I have written previously about my reservations about Bernie Sanders, so I won’t rehearse all that again. He seems to have momentum right now, though his “wins” in Iowa and New Hampshire weren’t all that impressive. If he doesn’t become the clear front-runner by the end of March, we may be heading for a disastrously contentious convention. His “outsider” status could turn out to be both an asset and a liability, and the volatility of his supporters could blow up the convention if they decide the party establishment has cheated him. I give him full credit for focusing attention on economic and social inequality, but I don’t see that he has much of a program for doing something about it.

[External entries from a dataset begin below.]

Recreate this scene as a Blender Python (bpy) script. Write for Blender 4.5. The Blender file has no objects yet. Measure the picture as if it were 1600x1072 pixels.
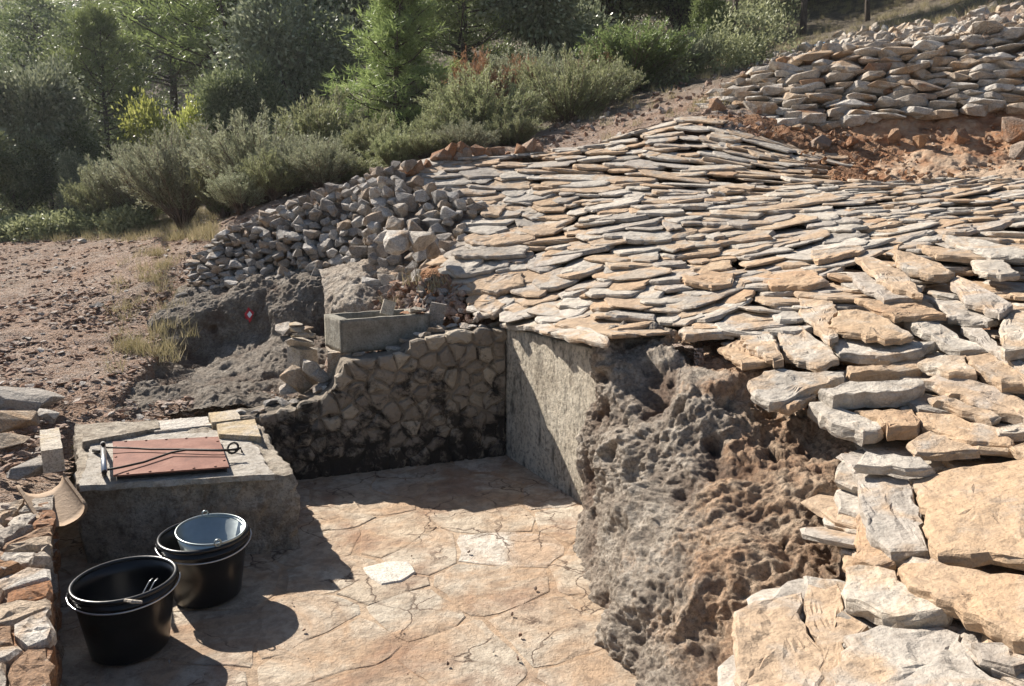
import bpy, bmesh, math, random
import numpy as np
from mathutils import Vector, Matrix, Euler
from mathutils.bvhtree import BVHTree

random.seed(7)
rng = np.random.default_rng(7)
S = bpy.context.scene
C = S.collection
R = math.radians

# ------------------------------------------------------------------ camera, sky, sun, exposure
CAM = Vector((0, 0, 1.75)); PITCH = R(10); F = 1156.0
cd = bpy.data.cameras.new('camera'); cam = bpy.data.objects.new('camera', cd); C.objects.link(cam)
cam.location = CAM; cam.rotation_euler = (R(90) - PITCH, 0, 0)
cd.sensor_width = 36; cd.lens = 36 * F / 1600; cd.clip_end = 2000; cd.clip_start = 0.05
S.camera = cam
sun_vec = Vector((-.92, .84, 1.0)).normalized()
SUN_EL = math.asin(sun_vec.z); SUN_AZ = math.atan2(sun_vec.x, sun_vec.y)
w = bpy.data.worlds.new('World'); S.world = w; w.use_nodes = True
nt = w.node_tree; nt.nodes.clear()
sky = nt.nodes.new('ShaderNodeTexSky'); sky.sky_type = 'NISHITA'; sky.sun_disc = False
sky.sun_elevation = SUN_EL; sky.sun_rotation = SUN_AZ; sky.altitude = 200
bg = nt.nodes.new('ShaderNodeBackground'); bg.inputs[1].default_value = 0.052
wo = nt.nodes.new('ShaderNodeOutputWorld')
nt.links.new(sky.outputs[0], bg.inputs[0]); nt.links.new(bg.outputs[0], wo.inputs[0])
sl = bpy.data.lights.new('sun', 'SUN'); sl.energy = 5.0; sl.angle = R(.5); sl.color = (1, .93, .83)
so = bpy.data.objects.new('sun', sl); C.objects.link(so)
so.rotation_euler = sun_vec.to_track_quat('Z', 'Y').to_euler(); so.location = (-20, 20, 30)
S.view_settings.view_transform = 'Standard'; S.view_settings.look = 'None'
S.view_settings.exposure = 1.0; S.view_settings.gamma = 1; S.view_settings.use_curve_mapping = False
S.render.engine = 'CYCLES'

# ------------------------------------------------------------------ pixel geometry of the photograph (1600 x 1072)
cp, sp = math.cos(PITCH), math.sin(PITCH)
def ray(u, v):
    a = (u - 800) / F; b = (536 - v) / F
    return Vector((a, cp + b * sp, -sp + b * cp))
def P(u, v, Y):                       # point on the view ray at distance Y
    d = ray(u, v); return CAM + d * (Y / d.y)
def PZ(u, v, z):                      # point on the view ray at height z
    d = ray(u, v); return CAM + d * ((z - CAM.z) / d.z)

# ------------------------------------------------------------------ noise in numpy
_perm = rng.permutation(256); _perm = np.concatenate([_perm, _perm, _perm])
_grad = rng.normal(size=(256, 3)); _grad /= np.linalg.norm(_grad, axis=1)[:, None]
def perlin(p):
    p = np.asarray(p, float); i = np.floor(p).astype(int); f = p - i; i &= 255
    u = f * f * f * (f * (f * 6 - 15) + 10); out = 0
    for dx in (0, 1):
        for dy in (0, 1):
            for dz in (0, 1):
                h = _perm[_perm[_perm[(i[:, 0] + dx) & 255] + ((i[:, 1] + dy) & 255)] + ((i[:, 2] + dz) & 255)]
                g = _grad[h]
                d = g[:, 0] * (f[:, 0] - dx) + g[:, 1] * (f[:, 1] - dy) + g[:, 2] * (f[:, 2] - dz)
                wx = u[:, 0] if dx else 1 - u[:, 0]; wy = u[:, 1] if dy else 1 - u[:, 1]; wz = u[:, 2] if dz else 1 - u[:, 2]
                out = out + d * wx * wy * wz
    return out * 1.5
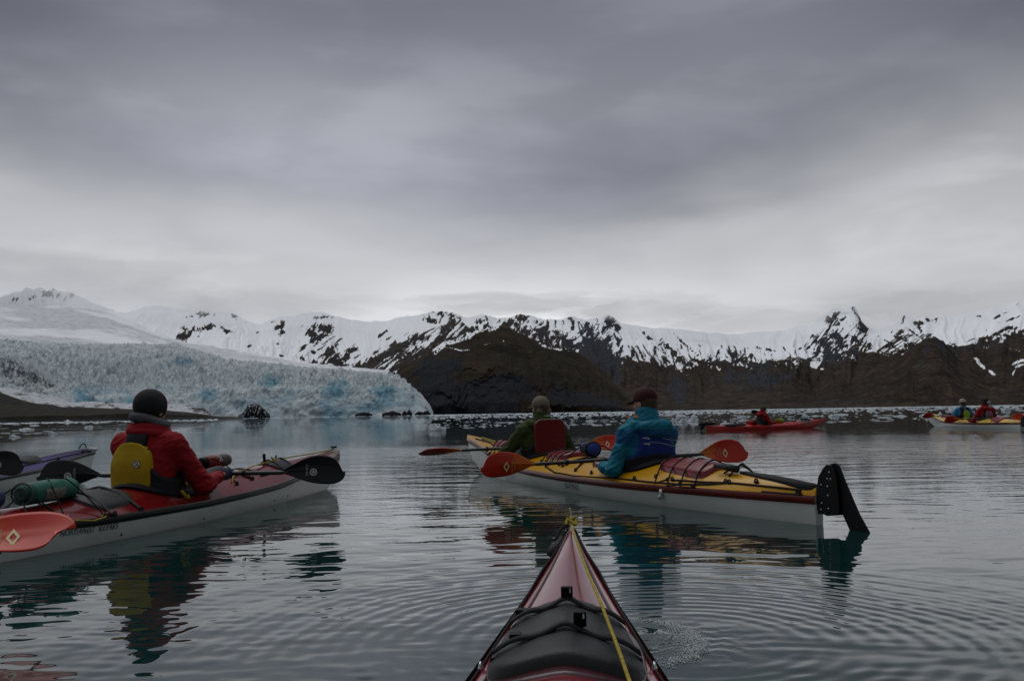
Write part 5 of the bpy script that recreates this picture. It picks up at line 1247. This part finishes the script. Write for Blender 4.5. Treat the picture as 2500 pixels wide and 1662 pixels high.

I was as surprised as anyone by Pete Buttigieg‘s showing in Iowa and New Hampshire. It’s thrilling to have a viable gay presidential candidate, especially one who is so clearly intelligent and talks in paragraphs, though I sometimes lose the substantive thread in the elegance of his language. I’m still a bit mystified by his appeal to older voters, but it certainly has something to do with how utterly mainstream he appears–except for, well, you know… I’m bothered by his rather limited experience and his youth as well as some pretty recent missteps as mayor, and the general fuzziness of his platform. But he clearly has star potential. I just don’t think this year is going to be it for him.

I’m not feeling Amy Klobuchar. Her main talking point is that she has passed more bills than any Democrat in the Senate. Okay, but what are the bills? In the current congress, she is a sponsor or co-sponsor of 80-something bills, resolutions, or amendments. Not one of the bills has passed the senate, let alone become law. She has gotten a few resolutions adopted, but they are for anodyne things like “National Stalking Awareness Month”. Bills that she sponsored that got passed and signed in previous congresses mostly seem to be related to crime prevention or victim rights–things that Republicans tend to like. One was to create a position for a human trafficking coordinator for the US Department of Transportation. As worthy as those bills may be, they are, shall we say, unexciting and pretty non-controversial. As for as the rest of her message, to me it boils down to “don’t rock the boat”.

Then there’s Joe Biden. Sigh. Who knows, maybe South Carolina will revive his campaign, but he seems to be mainly running on nostalgia for pre-Nixon politics and the shadow of Barack Obama. Certainly he’s decent and likable, but to me lately he just seems old and tired. His trump card (pardon the pun) was his supposed electability, but if he doesn’t have that, it’s hard to see what’s left.

Finally, there’s Michael Bloomberg, the elephant in the room. I know a lot of people are looking at him as the plutocrat ex machina sent to save us from Trump by throwing his unimaginable piles of money into the race. But that’s exactly my problem with him. He has already burned through more than $300,000,000 for TV and internet ads, and he can maintain that rate indefinitely. Is the solution to our most fundamental problem–economic and social inequality–to elect a man who is so inconceivably rich that he literally can’t spend his money fast enough? I personally find it offensive. Maybe he’s the best one to slug it out with Trump, but for it all to come down to a contest between two billionaires (or maybe a real one and a pretend one) just seems a grotesque encapsulation of our failing democracy.

Would we be making a Faustian bargain? I hope that’s not the only choice left.